Еще более проблематично объяснение того, почему крестьяне имели возможность оставлять себе часть произведенных излишков. Ответ Филиппова на этот вопрос в состоянии повергнуть в ужас более ортодоксальных марксистов: дело в том, что «общество признавало за крестьянином право на весомую долю прибавочного продукта», поскольку понимало, что доля эта реинвестируется в производство (с. 742). Как следствие «положение южно-французского крестьянства в целом было относительно благополучно», что и объясняет «почти полное отсутствие известий о межклассовых конфликтах» (там же). Нельзя, конечно, с порога отказывать «примитивным обществам» в «спонтанной рациональности», но желательно подкрепить подобный вывод анализом характерных для упомянутого общества представлений о ценности крестьянского труда, взаимных обязанностях общественных групп и т. д. Предлагаемая Филипповым схема не может обойтись без обращения к ментальности, но ментальность остается целиком за рамками его исследования, скованного как марксистской традицией, так и жанровыми особенностями региональной монографии по социально-экономической истории.

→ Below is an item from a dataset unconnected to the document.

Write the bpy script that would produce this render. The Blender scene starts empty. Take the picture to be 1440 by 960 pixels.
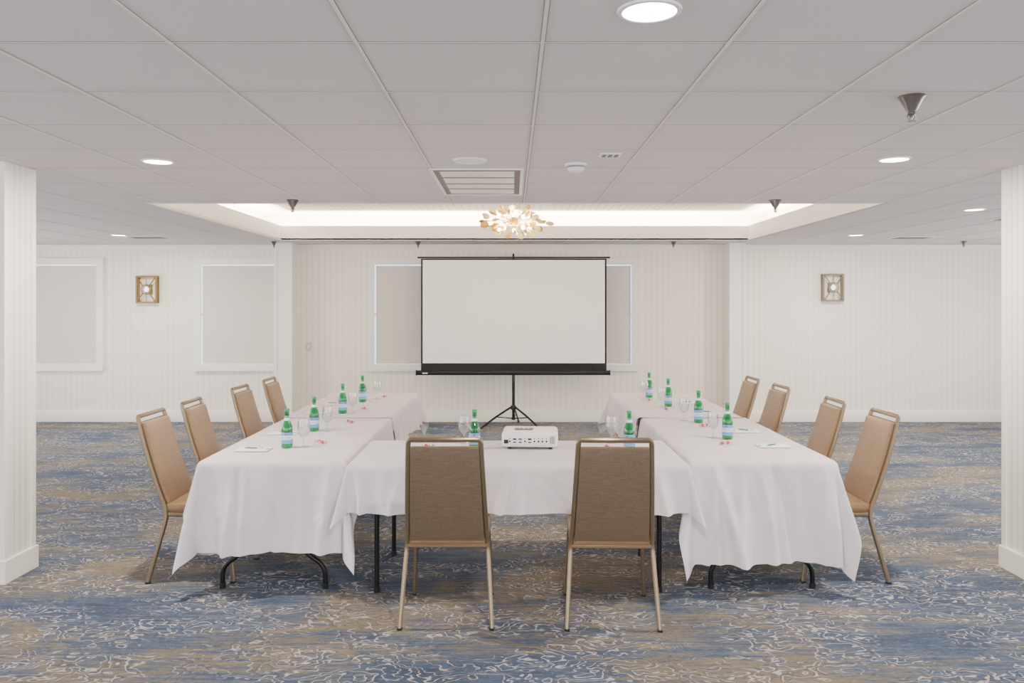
import bpy, bmesh, math, random
from mathutils import Vector, Matrix
random.seed(7)
scene = bpy.context.scene
COL = scene.collection
PI = math.pi
H = 2.527      # ceiling height
CH = 1.67      # camera height
F = 1135.0
BACK = 11.49

# ------------------------------------------------------------------ materials
def srgb(r, g, b):
    def c(v):
        v /= 255.0
        return v/12.92 if v <= 0.04045 else ((v+0.055)/1.055)**2.4
    return (c(r), c(g), c(b), 1)

class NT:
    def __init__(s, name):
        s.m = bpy.data.materials.new(name); s.m.use_nodes = True
        s.t = s.m.node_tree; s.n = s.t.nodes; s.l = s.t.links
        s.b = s.n.get('Principled BSDF'); s.out = s.n.get('Material Output')
    def node(s, typ, **kw):
        n = s.n.new(typ)
        for k, v in kw.items(): setattr(n, k, v)
        return n
    def link(s, a, b): s.l.new(a, b)
    def val(s, sock, v):
        if isinstance(v, (int, float, tuple)): sock.default_value = v
        else: s.link(v, sock)
    def math(s, op, a, b=None, c=None, clamp=False):
        n = s.node('ShaderNodeMath', operation=op); n.use_clamp = clamp
        s.val(n.inputs[0], a)
        if b is not None: s.val(n.inputs[1], b)
        if c is not None: s.val(n.inputs[2], c)
        return n.outputs[0]
    def mix(s, fac, a, b):
        n = s.node('ShaderNodeMix', data_type='RGBA')
        s.val(n.inputs[0], fac); s.val(n.inputs[6], a); s.val(n.inputs[7], b)
        return n.outputs[2]
    def coords(s, scale=(1, 1, 1), which='Object'):
        tc = s.node('ShaderNodeTexCoord'); mp = s.node('ShaderNodeMapping')
        s.link(tc.outputs[which], mp.inputs[0]); mp.inputs['Scale'].default_value = scale
        return mp.outputs[0]
    def noise(s, vec, scale, detail=3, rough=0.5, dist=0.0):
        n = s.node('ShaderNodeTexNoise'); s.link(vec, n.inputs['Vector'])
        n.inputs['Scale'].default_value = scale; n.inputs['Detail'].default_value = detail
        n.inputs['Roughness'].default_value = rough; n.inputs['Distortion'].default_value = dist
        return n.outputs['Fac']
    def ramp(s, fac, stops):
        n = s.node('ShaderNodeValToRGB'); s.link(fac, n.inputs[0])
        e = n.color_ramp.elements
        while len(e) < len(stops): e.new(0.5)
        for i, (p, c) in enumerate(stops): e[i].position = p; e[i].color = c
        return n.outputs[0]
    def bump(s, h, strength=0.3, dist=0.01):
        n = s.node('ShaderNodeBump'); n.inputs['Strength'].default_value = strength
        n.inputs['Distance'].default_value = dist
        s.link(h, n.inputs['Height']); s.link(n.outputs[0], s.b.inputs['Normal'])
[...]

Таковы предложенные Филипповым элементы общей теории феодализма. Очевидно, что речь идет именно об отдельных элементах модели, которых — даже если многие из них выглядят вполне убедительно — недостаточно, чтобы организовать слишком фрагментарный материал. Когда же автор отсылает читателя к другим элементам марксистской модели феодализма и, шире, марксистской глобальной истории, то эти отсылки не срабатывают. Отчасти дело в том, что модель феодализма, с которой пытается работать автор, — это очень частичная, «политэкономическая» модель. В особенности это бросается в глаза при анализе того, как Филиппов понимает механизмы исторической каузальности. Вот что он пишет по поводу причин генезиса феодализма:
«Ни кризис III века, окунувший Галлию в пучину гражданских войн и первых варварских вторжений; ни кардинальные реформы Диоклетиана и Константина; ни начавшаяся в то же время массовая христианизация общества; ни агония империи и возникновение на ее территории варварских государств; ни новые волны варварских вторжений… ни междоусобицы меровингских и вестготских правителей… ни колоссальная встряска, вызванная вторжением арабов… ни широкомасштабные… преобразования первых Каролингов… ни приватизация властных функций государственными чиновниками и крупными землевладельцами… ни григорианская реформа… ни первый Крестовый поход… ни эти, ни другие вехи региональной и общеевропейской истории… не были ни главными причинами, ни даже столь уж важными факторами трансформации античного общества в феодальное» (с. 745).
«Бесконечно медленный, подспудный, приземленный» процесс феодализации шел как бы сам собой, повинуясь исключительно своей внутренней логике. Стержнем этого процесса была трансформация античной латифундии в феодальное поместье. Мы имеем дело с теорией, согласно которой существует логика саморазвития хозяйства. Подобная теория нуждается как минимум в четкой модели исторической каузальности. Марксизм такую модель имел, пусть и внутренне противоречивую, поскольку никогда не мог выбрать между развитием производительных сил и классовой борьбой. Ни одно, ни другое объяснение Филиппова не удовлетворяет. Он, по-видимому, склоняется к третьему: через улучшение условий жизни непосредственного производителя. Но, как мы видели, логика объяснения причин такого улучшения ведет за пределы социально-экономической истории. По этому пути автор не может зайти слишком далеко, не отказавшись от своей методологии. Поэтому он и ограничивается невнятными отсылками к идее саморазвития. Марксизм Филиппова — это марксизм, лишенный модели исторической каузальности.